While it was prudent of Poles to wait Ngakoue out until he moved off his desire for a multiyear deal, he still shelled out $10.4 million — the team’s fifth-highest cap hit.

That move came after Poles traded out of the No. 1 pick down to No. 9 in a deal with the Panthers that landed Moore but took the Bears out of reach of elite college pass rushers Will Anderson and Tyree Wilson. Rather than force it, Poles stuck to his draft board and filled a different need by picking right tackle Darnell Wright.

Ngakoue sat unsigned months into the offseason but still walked in as the most accomplished pass rusher on the roster. He never has had a season with fewer than eight sacks — a number no other player on the roster has ever reached.

All the high-priced moves Poles has made seemed logical, which is a good start, but smart decisions on paper don’t always look smart on the field. He’ll start finding out which ones will materialize when the Bears open the season Sept. 10 against the visiting Packers, and if most of it proves to be money well spent, making the playoffs seems like a realistic goal.

BEARS’ FIVE BIGGEST SALARY-CAP NUMBERS

WR DJ Moore, $20.2 million
Ryan Poles got Moore when he traded the No. 1 pick, and he seems to be worth every penny of a reasonable deal that runs through 2025.

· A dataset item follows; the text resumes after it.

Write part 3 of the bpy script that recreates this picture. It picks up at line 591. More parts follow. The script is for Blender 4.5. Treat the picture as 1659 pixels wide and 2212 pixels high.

S Eddie Jackson, $17.1 million
Poles couldn’t opted out of Jackson’s contract each of the last two seasons, but he has been a great fit with coach Matt Eberflus.

LB Tremaine Edmunds, $14.7 million
After refusing to give Roquan Smith $100 million over five years, Poles signed Edmunds for four years, $72 million.

G/C Cody Whitehair, $14.1 million
Like Jackson, Whitehair was an older, highly paid player at risk of being swept out by the new administration, but the Bears think he’s still a quality NFL starter at 31.

DE Yannick Ngakoue, $10.4 million
With a glaring hole in the Bears’ pass rush, Poles splurged on a one-year deal for Ngakoue a week into training camp.